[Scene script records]
+++

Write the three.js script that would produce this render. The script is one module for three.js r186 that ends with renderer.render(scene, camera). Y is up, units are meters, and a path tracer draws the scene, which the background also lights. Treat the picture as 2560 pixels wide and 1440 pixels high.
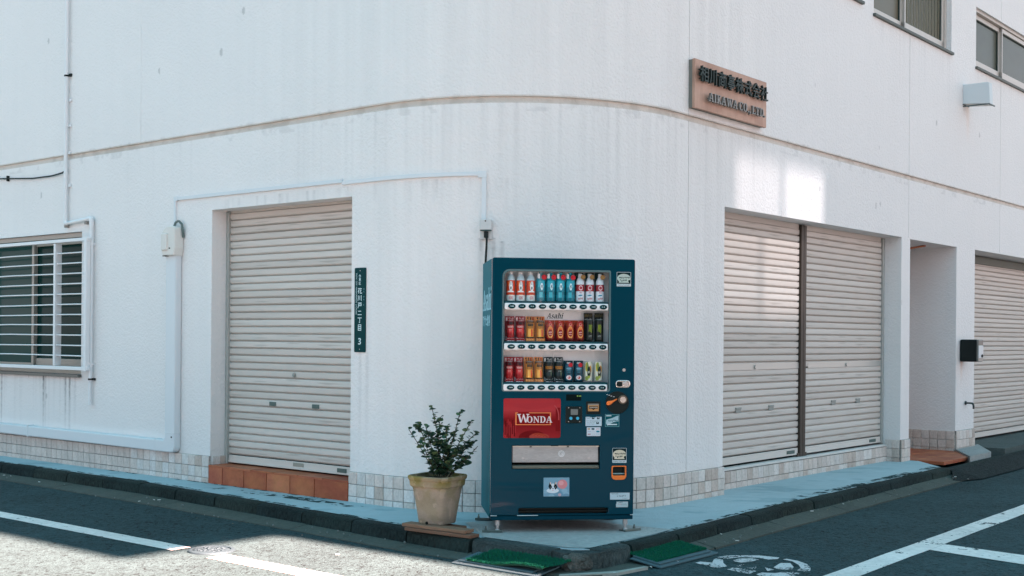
import * as THREE from 'three';
import { mergeGeometries } from 'three/addons/utils/BufferGeometryUtils.js';
import { RoundedBoxGeometry } from 'three/addons/geometries/RoundedBoxGeometry.js';
import { TextGeometry } from 'three/addons/geometries/TextGeometry.js';
import { FontLoader } from 'three/addons/loaders/FontLoader.js';

// ---------------------------------------------------------------- camera, sky, sun, exposure
const scene = new THREE.Scene();
const camera = new THREE.PerspectiveCamera(26.21, 16 / 9, 0.1, 600);
camera.position.set(0, 1.463, 0);
camera.rotation.z = 0.008;
camera.setViewOffset(2560, 1440, 0, -123.8, 2560, 1440);      // level camera with a shifted lens
const renderer = new THREE.WebGLRenderer({ antialias: true });
renderer.setSize(1024, 576);
renderer.toneMapping = THREE.LinearToneMapping;
renderer.toneMappingExposure = 20;
renderer.shadowMap.enabled = true;

// street frame: A runs along the right-hand street, B along the left-hand street (both away from the camera)
const DL = [-0.7716, -0.6361], DR = [0.6361, -0.7716];
const W3 = (A, B, y) => new THREE.Vector3(A * DR[0] + B * DL[0], y, A * DR[1] + B * DL[1]);
const TH_L = Math.atan2(-0.6361, 0.7716), TH_R = Math.atan2(0.7716, 0.6361);

const SKY_ZENITH = [0.010, 0.0435, 0.061], SKY_HORIZON = [0.110, 0.0885, 0.0895], SKY_GLOW = [0.022, 0.011, 0.006];   // the sky whitens and warms towards the sun
{
  const w = 64, h = 128, data = new Float32Array(w * h * 4);
  for (let j = 0; j < h; j++) {
    const el = (j + 0.5) / h * Math.PI - Math.PI / 2, t = (() => { const q = Math.min(1, Math.max(0, Math.sin(el)) / 0.72); return q * (2 - q); })();
    for (let i = 0; i < w; i++) {
      const a = ((i + 0.5) / w - 0.5) * 2 * Math.PI, glow = Math.pow(Math.max(0, Math.cos(el) * Math.cos(a) * 0.5795 + Math.sin(el) * 0.66 + Math.cos(el) * Math.sin(a) * 0.4777), 3);
      for (let c = 0; c < 4; c++) data[(j * w + i) * 4 + c] = c === 3 ? 1 : SKY_HORIZON[c] + (SKY_ZENITH[c] - SKY_HORIZON[c]) * t + SKY_GLOW[c] * glow;
    }
  }
  const sky = new THREE.DataTexture(data, w, h, THREE.RGBAFormat, THREE.FloatType);
  sky.mapping = THREE.EquirectangularReflectionMapping; sky.magFilter = THREE.LinearFilter; sky.minFilter = THREE.LinearFilter; sky.needsUpdate = true;
  scene.background = sky; scene.environment = sky;
}
const sun = new THREE.DirectionalLight(new THREE.Color().setRGB(1, 0.56, 0.475), 5);
sun.position.copy(W3(0, -0.751 * 40, 0.66 * 40));
sun.castShadow = true; sun.shadow.radius = 0.55;
Object.assign(sun.shadow.camera, { left: -20, right: 20, top: 20, bottom: -20, near: 1, far: 120 });
scene.add(sun); scene.add(sun.target);

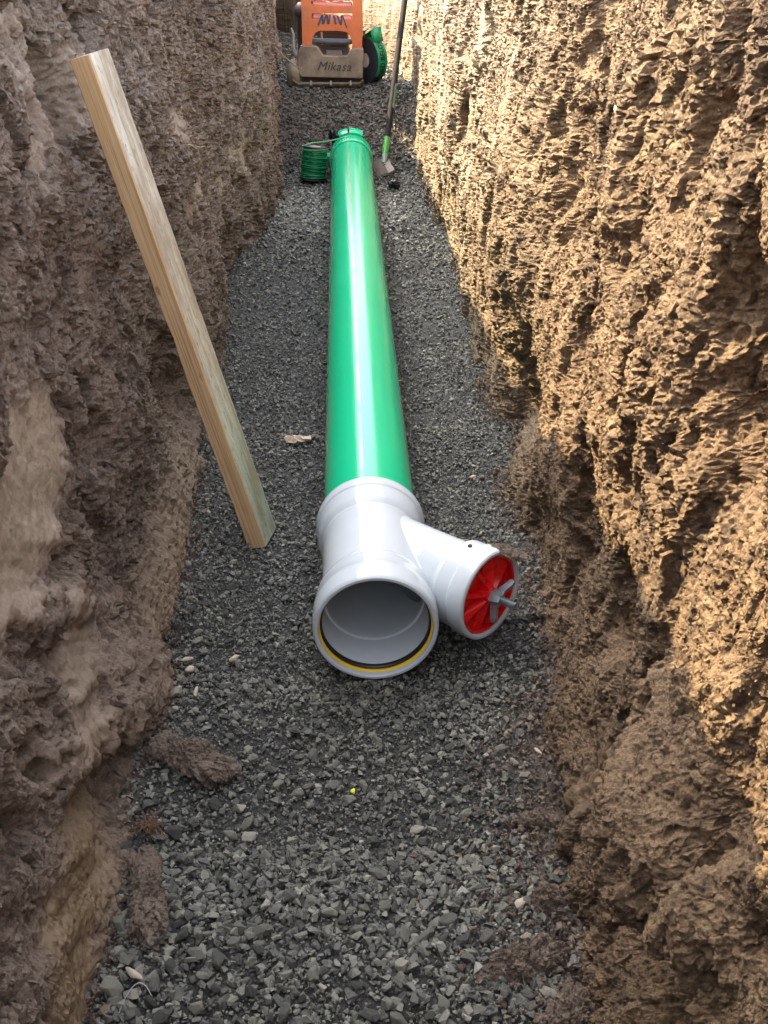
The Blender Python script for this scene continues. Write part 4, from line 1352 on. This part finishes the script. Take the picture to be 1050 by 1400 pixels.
# ------------------------------------------------------------------ rake against the right wall
rake = thing("garden_rake", "rake with dark handle and green ferrule leaning on the sunlit wall", "rake", (0.19, 6.12, 0.03))
def rel(p): return tuple(Vector(p) - Vector((0.19, 6.12, 0.03)))
hb, ht = Vector((0.195, 6.24, 0.135)), Vector((0.345, 7.02, 0.90))
hd_ = (ht - hb).normalized()
hn = link("handle", tube_mesh("handle", [rel(hb + hd_ * s) for s in (0.0, 0.4, 0.8, 1.25)], 0.0165, 14), M['handle'], rake)
link("ferrule", tube_mesh("ferrule", [rel(hb - hd_ * 0.055), rel(hb + hd_ * 0.05)], [0.0175, 0.0195], 14), M['ferrule'], rake)
link("socket", tube_mesh("socket", [rel(hb - hd_ * 0.055), rel(hb - hd_ * 0.11)], [0.0165, 0.011], 14), M['ferrule_steel'], rake)
nk = hb - hd_ * 0.11
link("neck", tube_mesh("neck", [rel(nk), rel(nk - hd_ * 0.05), rel((0.185, 6.12, 0.066))], [0.007, 0.006, 0.006], 10), M['rusty'], rake)
for s0_, s1_, mt, rr2 in ((0.46, 0.62, 'label_silver', 0.0172), (0.24, 0.40, 'label_green', 0.0171)):
    bm = bmesh.new()
    # a label wrapped half round the handle
    t_ = hd_; a_ = t_.cross(Vector((0, 0, 1))).normalized(); b_ = t_.cross(a_)
    rws = []
    for s in (s0_, s1_):
        c_ = hb + t_ * s
        rws.append([bm.verts.new(rel(c_ + a_ * (rr2 * math.cos(q)) + b_ * (rr2 * math.sin(q)))) for q in [math.radians(-20 + 20 * i + (60 if mt == 'label_silver' else -40)) for i in range(8)]])
    for i in range(7):
        bm.faces.new((rws[0][i], rws[0][i + 1], rws[1][i + 1], rws[1][i]))
    link("sticker", bm_mesh("sticker", bm, True), M[mt], hn)
hA, hB = Vector((0.168, 6.26, 0.055)), Vector((0.196, 5.93, 0.055))
bm = bmesh.new()
d_ = (hB - hA); nrm = Vector((-d_.y, d_.x, 0)).normalized()
sgn = 1 if nrm.x < 0 else -1
pts8 = []
for p_ in (hA, hB):
    for dz in (-0.004, 0.004):
        for dn in (0.0, 0.032):
            pts8.append(bm.verts.new(rel(p_ + nrm * (-sgn * dn) + Vector((0, 0, dz + (0.014 if dn else 0.0))))))
for q in ((0, 1, 3, 2), (4, 6, 7, 5), (0, 4, 5, 1), (2, 3, 7, 6), (0, 2, 6, 4), (1, 5, 7, 3)):
    bm.faces.new([pts8[i] for i in q])
hdm = link("head", bm_mesh("head", bm, False, 0.001, 1), M['rusty'], rake)
for k in range(13):
    p_ = hA.lerp(hB, (k + 0.3) / 12.6)
    link("tine", tube_mesh("tine", [rel(p_ + Vector((0, 0, 0))), rel(p_ + Vector((-0.03, -0.006, -0.002))), rel(p_ + Vector((-0.062, -0.020, -0.016)))], [0.0040, 0.0038, 0.0026], 6), M['rusty'], rake)

# ------------------------------------------------------------------ spool of wire
spool = thing("wire_spool", "spool of dark green tracer wire standing left of the pipe end", "wire spool", (-0.207, 6.00, 0.012), (math.radians(-4), math.radians(6), 0))
for zc in (0.004, 0.166):
    bm = bmesh.new()
    bmesh.ops.create_cone(bm, cap_ends=True, segments=40, radius1=0.060 if zc > 0.1 else 0.074, radius2=0.060 if zc > 0.1 else 0.074, depth=0.007, matrix=Matrix.Translation((0, 0, zc)))
    link("flange", bm_mesh("flange", bm, False, 0.001, 1), M['spool'], spool)
bm = bmesh.new()
bmesh.ops.create_cone(bm, cap_ends=True, segments=32, radius1=0.03, radius2=0.03, depth=0.16, matrix=Matrix.Translation((0, 0, 0.09)))
link("core", bm_mesh("core", bm, False), M['card'], spool)
turns = 26
pts = []
for k in range(turns * 24 + 1):
    a = 2 * math.pi * k / 24
    tt = k / (turns * 24)
    r = 0.0655 + 0.0022 * math.sin(tt * 53) + 0.0028 * math.sin(tt * 19 + 1)
    z_ = 0.012 + 0.145 * tt + 0.006 * math.sin(a + tt * 40) * (0.4 + 0.6 * math.sin(tt * 17) ** 2)
    pts.append((r * math.cos(a), r * math.sin(a), z_))
link("winding", tube_mesh("winding", pts, 0.0033, 6), M['wire'], spool)
bm = bmesh.new()
bmesh.ops.create_cone(bm, cap_ends=False, segments=40, radius1=0.063, radius2=0.063, depth=0.15, matrix=Matrix.Translation((0, 0, 0.085)))
link("wire_pack", bm_mesh("wire_pack", bm, True), M['wire'], spool)
st = [(-0.068, 0.0, 0.165), (-0.02, 0.02, 0.182), (0.06, 0.03, 0.197), (0.12, 0.05, 0.213), (0.17, 0.08, 0.229), (0.205, 0.09, 0.222), (0.23, 0.085, 0.215)]
link("loose_strand", tube_mesh("loose_strand", st, 0.0034, 8), M['wire_light'], spool)


# ------------------------------------------------------------------ small litter
def crumpled(name, loc, size, seed, label):
    bm = bmesh.new()
    bmesh.ops.create_icosphere(bm, subdivisions=3, radius=1.0)
    r = np.random.default_rng(seed)
    dirs = r.normal(size=(26, 3)); dirs /= np.linalg.norm(dirs, axis=1)[:, None]
    offs = r.uniform(0.5, 0.95, 26)
    for v_ in bm.verts:
        p = np.array(v_.co[:])
        s = min(1.15, min([o_ / max(1e-3, p @ d_) for d_, o_ in zip(dirs, offs) if p @ d_ > 0.2] + [1.15]))
        fold = 1 + 0.22 * math.sin(7 * p[0] + 5 * p[2] + seed) * math.sin(6 * p[1] - 4 * p[2])
        v_.co = Vector(p * s * fold) * 1.0
        v_.co = Vector((v_.co.x * size[0], v_.co.y * size[1], v_.co.z * size[2]))
    o = link(name, bm_mesh(name, bm, False), M['bag'], label=label, category="plastic scrap")
    o.location = loc
    return o


crumpled("plastic_scrap", (0.222, 5.80, 0.030), (0.042, 0.05, 0.036), 4, "crumpled shiny black plastic scrap beside the rake head")
crumpled("plastic_scrap", (-0.085, 6.30, 0.17), (0.042, 0.04, 0.075), 9, "crumpled black plastic wrap between wire spool and pipe cap")

# dead leaf
bm = bmesh.new()
outl = [(-0.055, 0.004), (-0.030, 0.000), (-0.022, -0.012), (0.002, -0.018), (0.012, -0.026), (0.020, -0.016), (0.030, -0.004), (0.048, -0.012), (0.046, 0.016), (0.030, 0.024), (0.012, 0.016),
        (0.0, 0.016), (-0.012, 0.020), (-0.026, 0.030), (-0.022, 0.014), (-0.034, 0.008)]
cen = bm.verts.new((0.0, 0.0, 0.012))
ov = [bm.verts.new((x_, y_, 0.007 * math.sin(i * 1.9) + 0.004)) for i, (x_, y_) in enumerate(outl)]
mv = [bm.verts.new((x_ * 0.5, y_ * 0.5, 0.009 + 0.004 * math.sin(i * 2.3))) for i, (x_, y_) in enumerate(outl)]
for i in range(len(outl)):
    j = (i + 1) % len(outl)
    bm.faces.new((mv[i], ov[i], ov[j], mv[j])); bm.faces.new((cen, mv[i], mv[j]))
leaf = link("dead_leaf", bm_mesh("dead_leaf", bm, False), M['leaf'], label="curled pale brown dead leaf lying on the gravel left of the pipe", category="leaf")
leaf.location = (-0.198, 2.80, float(floor_h(np.float64(-0.198), np.float64(2.8))) + 0.010)
md = leaf.modifiers.new("thickness", 'SOLIDIFY'); md.thickness = 0.0008

# root tuft, roots, thread, bud
V, F, off = [], [], 0
for k in range(46):
    a = random.uniform(0, 6.28); l_ = random.uniform(0.012, 0.042)
    p0 = Vector((random.gauss(0, 0.010), random.gauss(0, 0.007), random.uniform(0, 0.010)))
    p1 = p0 + Vector((math.cos(a), math.sin(a), random.uniform(0.1, 0.7))) * l_ * 0.5
    p2 = p1 + Vector((math.cos(a + random.gauss(0, 0.8)), math.sin(a), random.uniform(-0.5, 0.4))) * l_ * 0.5
    tmp = tube_mesh("tmp", [p0, p1, p2], [0.0012, 0.001, 0.0005], 4)
    V += [tuple(v_.co) for v_ in tmp.vertices]; F += [tuple(i + off for i in p.vertices) for p in tmp.polygons]; off = len(V)
    bpy.data.meshes.remove(tmp)
me = bpy.data.meshes.new("root_tuft"); me.from_pydata(V, [], F)
o = link("root_tuft", me, M['root_red'], label="small rusty tuft of fine roots on the stones at lower left", category="root")
o.location = (-0.388, 1.325, 0.016)


def wall_x(side, y, z):
    x, *_ = wall_surface(side, np.array([[float(y)]]), np.array([[float(z)]]))
    return float(x[0, 0])


def root(pts, side, rad, label, lift=0.006, mat='root'):
    P = [(wall_x(side, y, z) - side * (lift + e), y, z) for y, z, e in pts]
    dense = []
    for i in range(len(P) - 1):
        for t in (0, 0.33, 0.66):
            q = Vector(P[i]).lerp(Vector(P[i + 1]), t)
            dense.append(q + Vector((random.gauss(0, 0.002), random.gauss(0, 0.002), random.gauss(0, 0.002))))
    dense.append(Vector(P[-1]))
    o = link("root", tube_mesh("root", dense, [rad * (1 - 0.6 * i / len(dense)) for i in range(len(dense))], 6), M[mat], label=label, category="root",
             group="roots hanging out of the trench walls")
    return o


root([(3.35, 0.72, 0.0), (3.55, 0.66, 0.01), (3.75, 0.62, 0.01), (3.9, 0.60, 0.01), (3.95, 0.50, 0.0), (4.05, 0.42, 0.0)], -1, 0.0035, "thin pale root trailing down the left wall right of the plank top")
root([(1.26, 0.86, -0.005), (1.235, 0.855, 0.012), (1.21, 0.85, 0.02), (1.19, 0.845, 0.022)], 1, 0.0016, "straw coloured root jutting from the dark hollow in the sunlit wall")
root([(1.30, 0.14, -0.005), (1.27, 0.17, 0.01), (1.24, 0.12, 0.01), (1.20, 0.11, 0.0)], 1, 0.0015, "fine forked root in the shaded soil at lower right")
root([(6.78, 0.62, -0.02), (6.76, 0.56, 0.04), (6.74, 0.52, 0.08), (6.72, 0.49, 0.11), (6.70, 0.475, 0.15)], -1, 0.0055, "pale root reaching from the left wall across the compactor's corner")
th = [(-0.352 + 0.026 * math.cos(q) - 0.004 * math.sin(2 * q), 0.985 + 0.034 * math.sin(q), 0.012 + 0.022 * math.sin(q)) for q in [math.pi * (1 - k / 20) for k in range(17)]]
link("thread", tube_mesh("thread", th, 0.0007, 5), M['thread'], label="loop of pale thread beside the pale stone at lower left", category="thread")
bm = bmesh.new()
bmesh.ops.create_icosphere(bm, subdivisions=2, radius=0.0045)
for v_ in bm.verts: v_.co = Vector((v_.co.x, v_.co.y * 1.4, v_.co.z * 0.7)) * (1 + 0.2 * math.sin(900 * v_.co.x))
o = link("flower_bud", bm_mesh("flower_bud", bm, True), M['sprout'], label="tiny yellow bud on the gravel in front of the wye", category="flower bud")
o.location = (-0.05, 1.417, float(floor_h(np.float64(-0.05), np.float64(1.417))) + 0.012)
# pale stone stuck in the sunlit wall
o = link("stone", pale_me[1], None, parent=walls[1][0], label="pale stone stuck in the sunlit earth")
o.location = (wall_x(1, 2.38, 0.96) - 0.004, 2.38, 0.96)
o.scale = (0.014, 0.022, 0.014)
o.rotation_euler = (0.5, 0.2, 0.1)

+++

» Set exercise:
Of the lines in the data above, how many contain the word "renderer"? Give only that figure.

» Output below:
6